Advice From the Trenches

Advice From the Trenches: Not So Great Expectations

Dear C and Dr. B:

When I was a kid I was 100% full of expectation and enthusiasm. Not a bad thing – it really motivated me to get out there and try to do something. But as an adult I find that those same expectations seem to be working against me. Whether it’s my relationship with my wife, dealing with the kids, or my job, things just don’t go the way I expect and I seldom get the results I want.

I know that the Buddhists say the road to happiness is to form no expectations but I can’t distinguish that from depression? I am confused can you help me out here?

Dr. B says:

I read Benjamin Hoff’s book, The Tao of Pooh, ten years ago and it offers some interesting ideas in simple form. I am paraphrasing, but I recollect that it says something like, “be that of like a child.” It does not say “be a child.” The difference is that as a child, everything is about you. As an adult it is not. If you replace expectation with awe, as it suggests in the book, then forming no expectations works toward joy.

The difference is in learning how to look at what is really there and appreciate what it is. Expectations are just about you. Awe is about everyone and everything else. You will find that you also need skills such as listening, appreciation, humility, and mindfulness in order to achieve this. If you do the work, transformation from happy child to happy adult is possible.

As this is not usually a part of our education, few adults understand this and as a result many get depressed or buy sports cars.  If you just let go of your expectations without acquiring the collection of skills listed above, it can certainly cause you to fall into depression or turn to immediate gratification as a diversion in order to cope.

C says:

The various Buddhist sects say many wise things, but you skewed this particular phrase a bit. Expectation itself is not the culprit. Rather, it is the attachment to expectation that causes suffering. If I were you, I would break myself of the habit of making a mountain out of a molehill over your own interpretations of other’s words. Please keep in mind that every blogger on the web and every book on the shelf has ideas, and few of them coincide or make sense together. What does any of it have to do with managing your own life and the problems you encounter with your job and family? Where did you get the idea that you must distinguish some abstract idea from your own depression before you can act? 
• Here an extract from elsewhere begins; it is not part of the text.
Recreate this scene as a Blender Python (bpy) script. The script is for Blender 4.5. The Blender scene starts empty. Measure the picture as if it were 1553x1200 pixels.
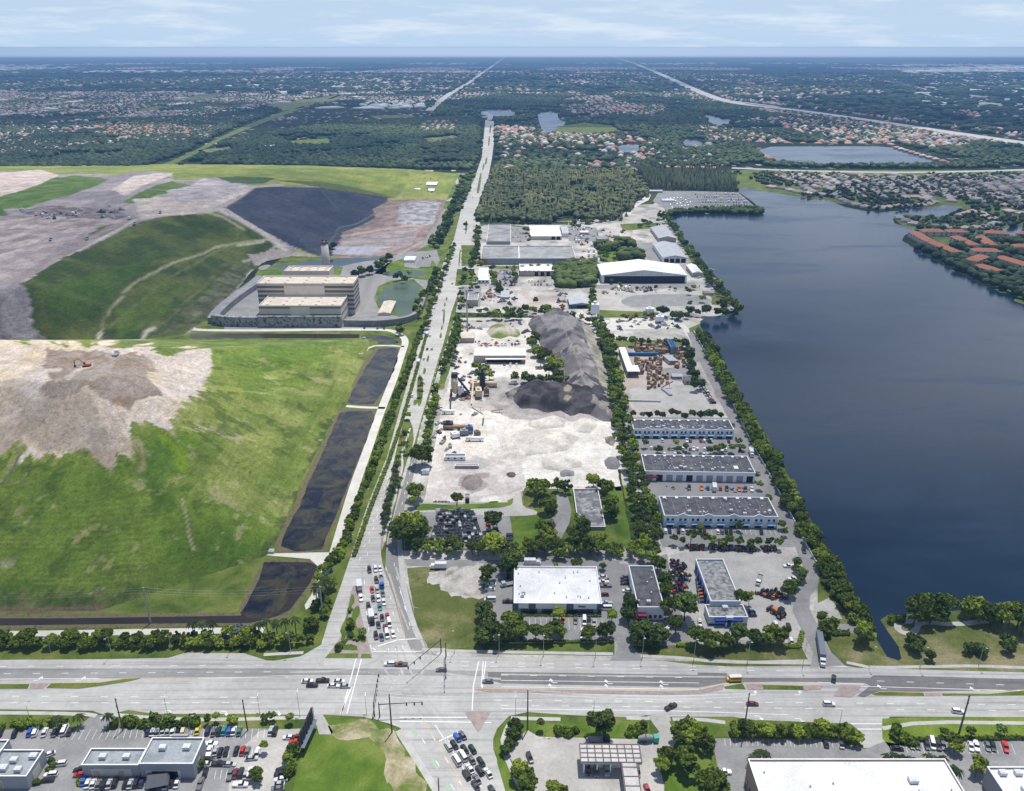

No wonder you are confused. I’ll make it easy for you.

First simple law of figuring things out: You don’t know if something works until you try. Apply your approach with intelligence and common sense. If it doesn’t work, try something else. 

It doesn’t sound to me like you have tried very hard.

There is no need to turn this into a big philosophical dilemma. You are having real world problems, they are not in theory. Stop trying to make things more complicated than they are! Save the mental gymnastics for getting drunk and gabbing with your friends. That is where it belongs.

I will repeat this, in case it wasn’t clear the first time: look at what is front of you and see what works. If what you are trying doesn’t work, try something else. The definition of insanity is doing the same thing over and over again and expecting different results.